Understanding trade-offs and compromises is crucial. As financial institutions increasingly adopt distributed systems to enhance their scalability and resilience, understanding the underlying principles that govern these systems becomes essential.

Distributed systems consist of numerous smaller, replicated servers, allowing the use of cheaper hardware and improving reliability by avoiding single points of failure. However, they also introduce complexities, such as more failure-prone individual servers (nodes) and the challenge of ensuring data consistency across servers.

This is where the CAP theorem comes into the picture, formulated by Eric Brewer, which theoretically proves that trade-offs are inevitable.
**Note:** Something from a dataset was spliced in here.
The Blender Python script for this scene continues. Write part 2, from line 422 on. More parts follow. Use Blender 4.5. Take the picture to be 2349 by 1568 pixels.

This theorem states that a distributed data system can provide at most two out of three critical guarantees simultaneously:

• Consistency: Every read (on any node) retrieves the most recent and correct information.

• Availability: Every active node can always process requests and update others.

• Partition Tolerance: The system continues to function even when parts of it lose communication.

Financial institutions, operating under a zero-tolerance policy for data loss, generally prioritize consistency ((i.e. ensure that all transactions are accurately recorded) but must understand that during network failures, a choice may be necessary between high availability and guaranteed consistency.

The CAP theorem is often misunderstood as necessitating a constant trade-off among the three guarantees. However, the necessity to choose arises primarily during network failures. At all other times, no trade-off is required. The choice is really between Guaranteed Consistency and High Availability only when a network partition or failure occurs.

• High Availability (AP system): This type of system allows reads before all nodes are updated. This means the query is always processed, and the system will try to return the most recent available version of the information, even if it cannot guarantee it is up-to-date due to network partitioning.
  In such a system, eventual consistency can be achieved. This is managed through a background process that replicates all information. When a node is not available or the network connection is disrupted, the updates are buffered until the network is restored. Thus, consistency will eventually be reached, but during the time it takes to achieve consistency, the system may not provide the most recent information.

• Guaranteed Consistency (CP system): In this system, all nodes are locked for reading—that is, the system will return an error or a timeout if it cannot guarantee that the information is up-to-date due to network partitioning—until all updates are processed.

The CAP Theorem is a prime example of the trade-offs and design choices system architects need to make. System design is, however, a constant balancing act between conflicting requirements. It is crucial to educate all employees about these limitations and trade-offs, so that choices can be made which align as closely as possible with the business requirements.